What would he do with the black people whom David Coltart, Roy Bennet, Eddie Cross, Iain Kay and Mike Campbell had bathed in acid and hid in mine shafts around the country?
Given the foregoing, and, in the wake of the EU Ambassador’s attempt to cajole the Zimbabwe sovereignty into re-engaging the racist bloc in spite of illegal sanctions still in place against President Mugabe and the Zimbabwe Defence Forces, any eagerness on the black government’s part to entertain the ambassador’s overtures disturbingly translates to an acceptance of Tsvangirai’s challenge to return the survivors and beneficiaries of liberation struggle back to the place of bondage.  

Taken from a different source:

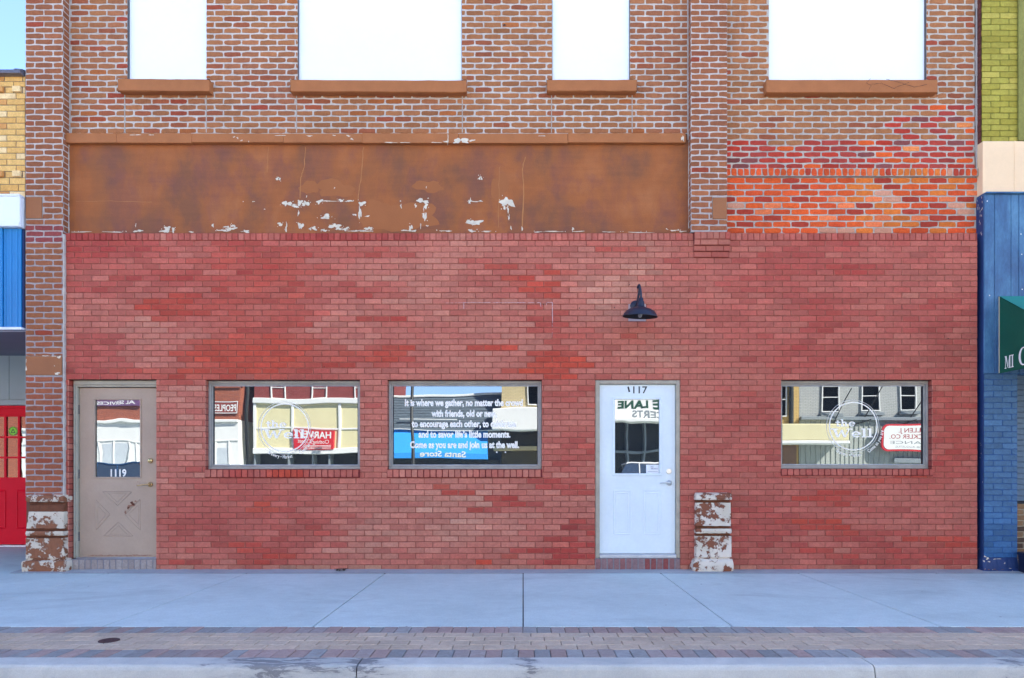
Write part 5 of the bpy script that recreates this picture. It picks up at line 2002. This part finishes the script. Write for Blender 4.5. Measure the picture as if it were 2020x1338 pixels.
def mat_courses(name, c1, c2):
    m, nt, b, out = new_mat(name)
    co = coords(nt)
    mp = N(nt, 'ShaderNodeMapping')
    mp.inputs['Rotation'].default_value = (R(90), 0, 0)
    L(nt, co, mp.inputs[0])
    br = N(nt, 'ShaderNodeTexBrick')
    br.inputs['Scale'].default_value = 1.0
    br.inputs['Brick Width'].default_value = .22
    br.inputs['Row Height'].default_value = .072
    br.inputs['Mortar Size'].default_value = .008
    br.inputs['Color1'].default_value = (*c1, 1)
    br.inputs['Color2'].default_value = (*c2, 1)
    br.inputs['Mortar'].default_value = (*[q * .55 for q in c1], 1)
    L(nt, mp.outputs[0], br.inputs['Vector'])
    L(nt, br.outputs['Color'], b.inputs['Base Color'])
    b.inputs['Roughness'].default_value = .85
    return m


OM['redbrick'] = mat_courses('red brick front', (.36, .11, .06), (.30, .09, .055))
OM['redwall'] = mat_courses('dark red brick front', (.26, .05, .045), (.22, .045, .04))
OM['greybrick'] = mat_courses('grey brick front', (.40, .41, .39), (.36, .37, .36))
OM['tan'] = mat_courses('tan brick', (.54, .44, .24), (.48, .38, .2))
OM['yellowbrick'] = mat_courses('golden brick', (.58, .40, .14), (.52, .34, .12))
fb = lambda y: (lambda u, v, d: (-u, YF + y + d, v))
def btext(mb, body, px0, px1, pybase, cap, y, bold=0.0, mi=0):
    """text on a facade facing the street; px0..px1 as it lies (mirrored) in the glass"""
    put_text(mb, body, fb(y), -ox(px1), -ox(px0), oz(pybase), cap * KS, bold, 0.0, None, mi)


def opp_window(parent, px0, px1, py0, py1, y=.0, bars=1, frame=None):
    mb = MB()
    fx = 2.0
    orect(mb, px0 - fx, px0, py0, py1, y - .05, y + .05)
    orect(mb, px1, px1 + fx, py0, py1, y - .05, y + .05)
    orect(mb, px0 - fx, px1 + fx, py1, py1 + fx, y - .05, y + .06)
    orect(mb, px0 - fx, px1 + fx, py0 - fx, py0, y - .05, y + .06)
    for i in range(bars):
        c = py0 + (py1 - py0) * (.55 + .2 * i)
        orect(mb, px0 + .02, px1 - .02, c - .8, c + .8, y - .04, y + .03)
    w = mb.build('window', frame or OM['white'], parent)
    mb = MB()
    orect(mb, px0, px1, py0, py1, y - .045, y - .02)
    mb.build('pane', glass_old, w)
    return w


# 1 red brick with white ground floor
o1 = thing('opposite_building', 'red brick building with white ground floor, mirrored in the mauve door pane', 'building', (ox(200), YF, 0), opp_group)
mb = MB()
orect(mb, -120, 472, 600, 829, -8, 0)
orect(mb, 60, 472, 761, 767, -.2, .08)
mb.build('wall', OM['redbrick'], o1)
mb = MB()
orect(mb, -120, 472, 829.5, 958, -8, .05)
orect(mb, -120, 472, 829.5, 835, .0502, .18, .02)
orect(mb, -120, 472, 868, 871, .0502, .10, .01)
for a in (196, 222, 250, 268, 425, 452):
    orect(mb, a, a + 3, 871.5, 955, .0502, .11, .01)
mb.build('wall', OM['white'], o1)
mb = MB()
orect(mb, 205, 247, 876, 950, .0503, .07)
gd = mat_plain('pale garage door', (.50, .54, .58), .5, .06, 3, 30)
mb.build('door', gd, o1)
mb = MB()
orect(mb, 380, 450, 884, 955, .0503, .07)
mb.build('door', gd, o1)
mb = MB()
orect(mb, 150, 277, 789, 801, .001, .12)
mb.build('sign', OM['purple'], o1)
mb = MB()
btext(mb, 'AL SERVICES', 190, 270, 798, 6.5, .122, .02)
mb.build('lettering', OM['white'], o1)
mb = MB()
orect(mb, 418, 470, 793, 817, .001, .08)
s_ = mb.build('sign', OM['redwall'], o1)
mb = MB()
for (a, b, c, d_) in ((418, 470, 793, 794.5), (418, 470, 815.5, 817), (418, 419.5, 794.6, 815.4), (468.5, 470, 794.6, 815.4)):
    orect(mb, a, b, c, d_, .0805, .09)
mb.build('border', OM['white'], s_)
mb = MB()
btext(mb, 'PEOPLES', 421, 467, 812, 13, .083, .02)
mb.build('lettering', OM['white'], s_)

# 2 narrow grey building set back in the gap
o2 = thing('opposite_building', 'narrow grey building set back between red and cream buildings, mirrored in glass', 'building', (ox(487), YF - 3, 0), opp_group)
mb = MB()
orect(mb, 470, 503, 640, 960, -9, -2.5)
mb.build('wall', OM['greysill'], o2)
mb = MB()
orect(mb, 482, 496, 790, 835, -2.499, -2.40)
mb.build('window', OM['white'], o2)
mb = MB()
orect(mb, 481, 497, 842, 884, -2.499, -2.38)
mb.build('door', mat_plain('blue door', (.06, .22, .42), .5), o2)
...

And, in another sense it would appear sheer naivety for any black person capable of involved reasoning to expect liberation from Rhodesian racists who have never stopped defending exclusive white privilege, in Rhodesia, in Zimbabwe-Rhodesia and in Zimbabwe.  
And, in yet another sense, it makes one wonder how survivors of over a decade of sanctions that are still targeting the very leadership of liberation struggle would not see that there is nothing to lose and everything to gain in maintaining the course of economic self-determination that is already benefitting us rather than seek enemy funding and investment that will only mortgage future generations to racist whim.
And, in a still more disturbing sense, one is left at a loss as to why Africa always ends up defying her own logic.
One would think that an African who would have had the perfect logic and resolve to take up arms to end economic occupation would naturally have the perfect sense not to invite another occupation.
Yet, in spite of the irrefutable patterns history offers to guide Africans away from the EU, we seem to always end up trusting not what we see on the ground, but what the forked tongues of EU ambassadors say.
On a more critical note, it seems imperative for the black Zimbabwean policy maker to always remember that black Zimbabweans who were once told, and believed that EU sanctions against Zimbabwe were illegal surely won’t understand why the same EU should be given another chance to strangle us.
In that light, the enormous sacrifice by those who believed and knew the illegal sanctions to be an unforgivable heinous act of racism on the part of the EU places a heavy moral responsibility upon the black Zimbabwean policy maker not to trample on the people’s loyalty.
After all, the legitimacy of liberation struggle lies in the black government always acting in a manner that vindicates the enormous sacrifice made by those who were mobilised to execute the enormous task of armed liberation struggle.